# EXTRACTED MATERIAL start

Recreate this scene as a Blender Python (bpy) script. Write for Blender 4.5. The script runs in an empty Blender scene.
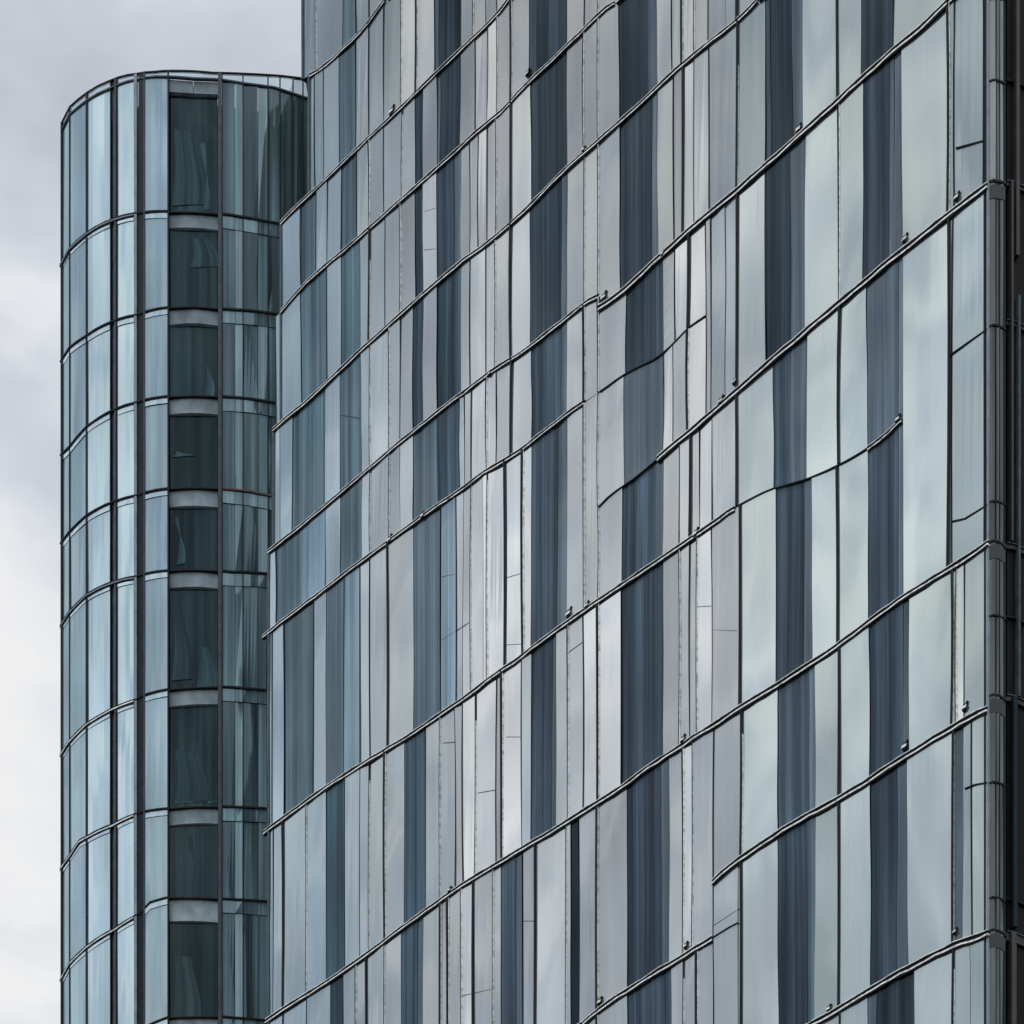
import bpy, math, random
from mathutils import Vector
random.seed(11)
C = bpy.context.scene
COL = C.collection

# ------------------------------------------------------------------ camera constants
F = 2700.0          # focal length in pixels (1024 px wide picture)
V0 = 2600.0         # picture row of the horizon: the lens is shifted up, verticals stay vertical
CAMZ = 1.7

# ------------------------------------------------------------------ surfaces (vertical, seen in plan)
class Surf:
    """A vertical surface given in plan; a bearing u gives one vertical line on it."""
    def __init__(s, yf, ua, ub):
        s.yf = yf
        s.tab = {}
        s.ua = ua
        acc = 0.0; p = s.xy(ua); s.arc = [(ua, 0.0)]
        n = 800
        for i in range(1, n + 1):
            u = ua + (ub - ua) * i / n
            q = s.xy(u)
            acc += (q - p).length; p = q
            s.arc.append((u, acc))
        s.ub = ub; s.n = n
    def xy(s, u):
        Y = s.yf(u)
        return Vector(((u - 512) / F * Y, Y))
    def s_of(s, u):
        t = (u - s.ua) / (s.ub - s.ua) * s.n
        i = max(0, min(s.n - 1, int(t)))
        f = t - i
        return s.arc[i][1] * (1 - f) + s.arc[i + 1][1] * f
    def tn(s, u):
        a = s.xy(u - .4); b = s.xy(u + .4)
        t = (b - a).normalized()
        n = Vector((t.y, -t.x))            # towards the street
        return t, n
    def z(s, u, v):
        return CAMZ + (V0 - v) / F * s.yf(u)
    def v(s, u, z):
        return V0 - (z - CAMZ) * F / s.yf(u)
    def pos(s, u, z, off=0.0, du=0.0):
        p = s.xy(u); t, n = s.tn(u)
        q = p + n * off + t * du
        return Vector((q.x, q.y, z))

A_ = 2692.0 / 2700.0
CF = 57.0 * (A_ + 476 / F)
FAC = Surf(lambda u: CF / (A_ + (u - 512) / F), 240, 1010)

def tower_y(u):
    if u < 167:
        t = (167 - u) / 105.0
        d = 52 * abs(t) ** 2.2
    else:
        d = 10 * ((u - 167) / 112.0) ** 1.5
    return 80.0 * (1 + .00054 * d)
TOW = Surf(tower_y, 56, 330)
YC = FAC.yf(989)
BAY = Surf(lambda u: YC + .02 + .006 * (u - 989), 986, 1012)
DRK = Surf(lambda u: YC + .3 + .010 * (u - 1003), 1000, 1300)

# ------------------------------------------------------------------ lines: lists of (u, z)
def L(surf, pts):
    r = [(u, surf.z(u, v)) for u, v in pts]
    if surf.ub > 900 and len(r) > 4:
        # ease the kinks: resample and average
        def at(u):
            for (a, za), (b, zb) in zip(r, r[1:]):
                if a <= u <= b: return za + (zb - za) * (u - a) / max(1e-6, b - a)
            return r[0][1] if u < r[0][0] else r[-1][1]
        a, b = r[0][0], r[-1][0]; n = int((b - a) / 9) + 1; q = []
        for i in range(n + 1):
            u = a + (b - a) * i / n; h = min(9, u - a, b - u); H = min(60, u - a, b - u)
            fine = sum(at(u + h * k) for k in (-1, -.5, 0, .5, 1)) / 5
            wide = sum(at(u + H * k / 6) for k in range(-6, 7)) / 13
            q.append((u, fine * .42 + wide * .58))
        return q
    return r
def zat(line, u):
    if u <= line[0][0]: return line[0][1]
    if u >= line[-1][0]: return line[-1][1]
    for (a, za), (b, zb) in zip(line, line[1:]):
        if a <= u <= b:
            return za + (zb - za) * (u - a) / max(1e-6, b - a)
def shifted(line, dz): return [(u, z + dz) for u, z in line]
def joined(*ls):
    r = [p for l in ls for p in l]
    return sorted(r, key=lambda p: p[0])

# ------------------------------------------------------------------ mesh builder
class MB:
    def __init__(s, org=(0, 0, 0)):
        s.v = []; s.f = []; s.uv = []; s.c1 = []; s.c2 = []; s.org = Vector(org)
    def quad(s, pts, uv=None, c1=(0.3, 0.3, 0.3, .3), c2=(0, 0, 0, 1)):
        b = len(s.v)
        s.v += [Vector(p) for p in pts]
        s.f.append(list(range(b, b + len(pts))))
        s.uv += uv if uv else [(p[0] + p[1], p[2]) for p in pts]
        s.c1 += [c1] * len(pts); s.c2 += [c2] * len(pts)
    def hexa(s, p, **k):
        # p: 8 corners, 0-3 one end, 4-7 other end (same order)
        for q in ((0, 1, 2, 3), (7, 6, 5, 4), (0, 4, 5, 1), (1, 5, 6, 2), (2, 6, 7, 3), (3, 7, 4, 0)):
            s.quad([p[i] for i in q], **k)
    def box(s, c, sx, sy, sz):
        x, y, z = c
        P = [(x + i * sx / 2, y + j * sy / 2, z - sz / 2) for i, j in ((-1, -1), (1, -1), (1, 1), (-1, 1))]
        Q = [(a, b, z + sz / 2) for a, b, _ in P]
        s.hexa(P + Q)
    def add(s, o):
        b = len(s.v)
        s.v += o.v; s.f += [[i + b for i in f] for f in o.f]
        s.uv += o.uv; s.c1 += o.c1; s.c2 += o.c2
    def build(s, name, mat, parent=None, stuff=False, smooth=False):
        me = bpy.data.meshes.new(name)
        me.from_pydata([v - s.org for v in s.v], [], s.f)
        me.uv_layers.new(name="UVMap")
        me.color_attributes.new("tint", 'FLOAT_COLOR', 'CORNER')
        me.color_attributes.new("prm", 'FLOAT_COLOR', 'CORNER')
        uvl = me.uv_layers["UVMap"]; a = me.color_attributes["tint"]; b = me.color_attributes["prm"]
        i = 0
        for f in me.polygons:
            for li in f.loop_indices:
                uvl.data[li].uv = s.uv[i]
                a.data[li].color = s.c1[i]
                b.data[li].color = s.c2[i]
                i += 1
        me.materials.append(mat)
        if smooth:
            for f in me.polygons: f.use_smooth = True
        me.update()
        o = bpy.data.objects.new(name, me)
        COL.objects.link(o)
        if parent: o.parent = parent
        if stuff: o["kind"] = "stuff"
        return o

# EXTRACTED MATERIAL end
# EXTRACTED MATERIAL start

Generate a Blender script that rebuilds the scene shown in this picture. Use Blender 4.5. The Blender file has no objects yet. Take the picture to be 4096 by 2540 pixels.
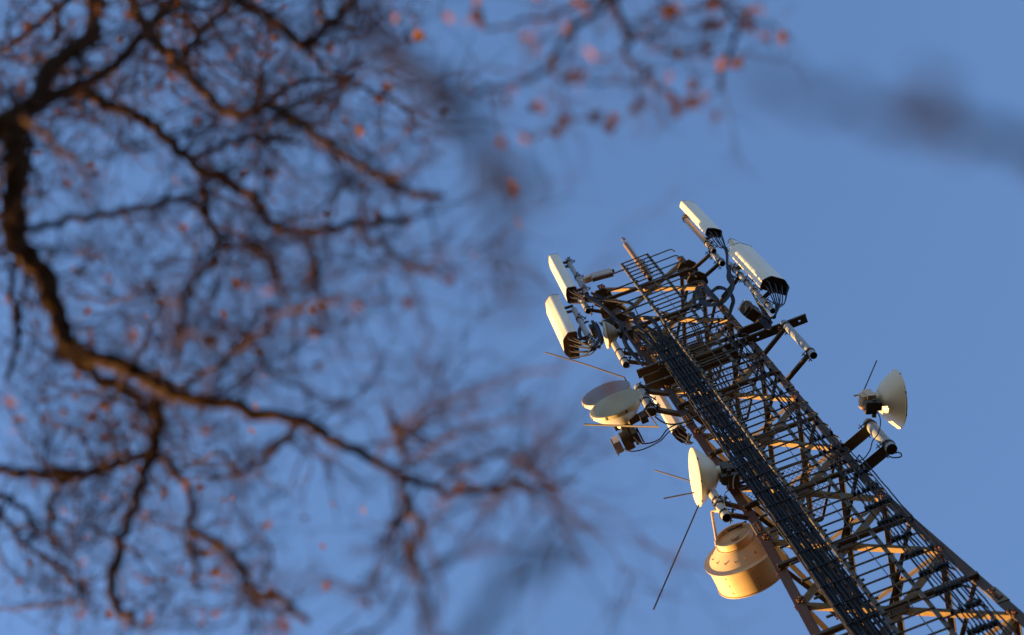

# EXTRACTED MATERIAL end
# EXTRACTED MATERIAL start

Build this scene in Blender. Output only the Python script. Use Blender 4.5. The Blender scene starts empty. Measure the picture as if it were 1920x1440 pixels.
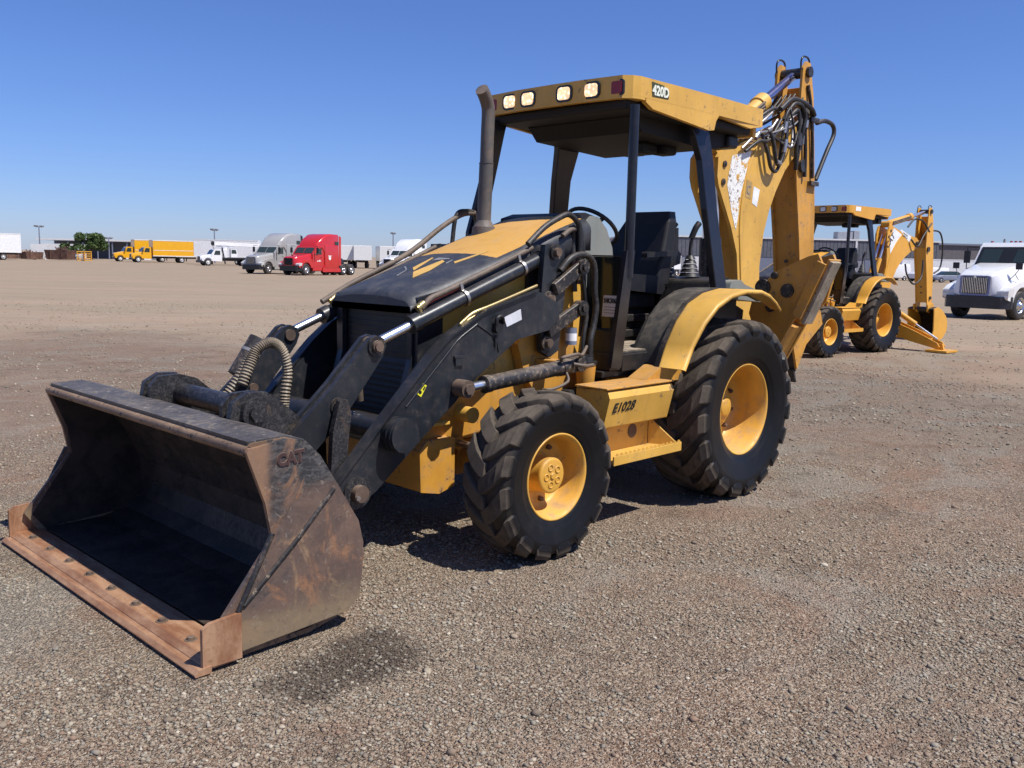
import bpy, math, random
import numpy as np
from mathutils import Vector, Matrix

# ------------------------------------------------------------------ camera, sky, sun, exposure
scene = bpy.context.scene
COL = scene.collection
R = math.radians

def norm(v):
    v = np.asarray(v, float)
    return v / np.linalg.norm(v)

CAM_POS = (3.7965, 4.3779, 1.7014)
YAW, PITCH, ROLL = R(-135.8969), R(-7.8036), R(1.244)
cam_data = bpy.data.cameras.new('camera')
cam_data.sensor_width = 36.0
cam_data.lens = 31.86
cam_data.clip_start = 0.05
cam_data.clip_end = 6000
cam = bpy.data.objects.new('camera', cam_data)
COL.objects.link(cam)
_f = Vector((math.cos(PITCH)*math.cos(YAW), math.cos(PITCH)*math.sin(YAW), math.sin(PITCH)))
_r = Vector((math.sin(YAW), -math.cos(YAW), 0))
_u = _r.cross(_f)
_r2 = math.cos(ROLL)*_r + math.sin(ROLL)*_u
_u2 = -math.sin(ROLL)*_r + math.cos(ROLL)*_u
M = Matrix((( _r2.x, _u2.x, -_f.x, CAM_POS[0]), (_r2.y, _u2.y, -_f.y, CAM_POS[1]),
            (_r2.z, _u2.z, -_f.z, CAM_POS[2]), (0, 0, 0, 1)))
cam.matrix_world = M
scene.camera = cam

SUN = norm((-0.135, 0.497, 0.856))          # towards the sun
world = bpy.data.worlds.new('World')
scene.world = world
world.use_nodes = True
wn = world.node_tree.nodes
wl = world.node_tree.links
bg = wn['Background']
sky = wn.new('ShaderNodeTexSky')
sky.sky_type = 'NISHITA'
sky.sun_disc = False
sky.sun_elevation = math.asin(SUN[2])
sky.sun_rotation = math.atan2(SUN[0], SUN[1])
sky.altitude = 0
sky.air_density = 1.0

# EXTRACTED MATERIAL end

WRITTEN REQUEST: Set down exactly the lines above, from the line containing "Build this scene" through the line containing "from mathutils import Vector, Matrix". Skip the pictures.

SOLUTION BELOW:
Build this scene in Blender. Output only the Python script. Use Blender 4.5. The Blender scene starts empty. Measure the picture as if it were 1920x1440 pixels.
import bpy, math, random
import numpy as np
from mathutils import Vector, Matrix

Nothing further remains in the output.